While eurozone inflation came in a touch firmer than expected in January, German Bunds made significant gains Monday as markets reacted to United States President Donald Trump's tariff plans, said Daiwa Capital Markets.
Gilts also made gains on a quiet day for top-tier United Kingdom economic news, noted the bank.
With no top-tier eurozone data scheduled for release on Tuesday, the focus will no doubt remain on U.S. trade policy, stated Daiwa. European Central Bank Chief Economist Philip Lane's fireside chat at the Peterson Institute for International Economics will be watched for insights into the potential impact of U.S. tariffs on the eurozone economic outlook and how the ECB might respond.

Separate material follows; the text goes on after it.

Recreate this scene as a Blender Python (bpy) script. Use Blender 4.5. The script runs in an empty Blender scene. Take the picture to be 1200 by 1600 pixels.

In terms of the inflation outlook, the focus will also be on the ECB's forward-looking wage tracker data, which will likely point to slowing wage growth and as such fading inflationary pressures, in line with the Governing Council's expectations, pointed out the bank.
Wednesday will also bring an update on factory pipeline pressures, with higher energy prices expected to have driven an increase in eurozone producer prices (PPI) in December. However, headline PPI inflation will remain slightly in negative territory.
Meanwhile, the final composite and services PMIs for January also on Wednesday are expected to broadly align with their flash estimates. While still consistent with stagnating growth, the flash release encouragingly recorded the highest composite PMI for the eurozone in five months, up 0.6pt to 50.2. A modest upwards revision in Monday's final manufacturing output index -- up 0.3pt to a still-contractionary 47.1 -- raises scope for a further modest improvement. Finally, French industrial production figures for December are also due on Wednesday.
Ahead of Thursday's Bank of England monetary policy announcement, it should be a relatively quiet couple of days for the UK news flow, with just Wednesday's release of the final composite and services PMIs for January of note, according to Daiwa.
The final PMIs are expected to broadly align with the flash estimates which, despite not being as weak as initially feared, suggested that the composite output index -- up 0.5pt to 50.9 -- remained largely consistent with ongoing stagnation at the start of the year. With the survey likely to underscore that underlying demand remains weak and labor market conditions are deteriorating Wednesday's release should lend support to a 25bps cut in Bank Rate on Thursday.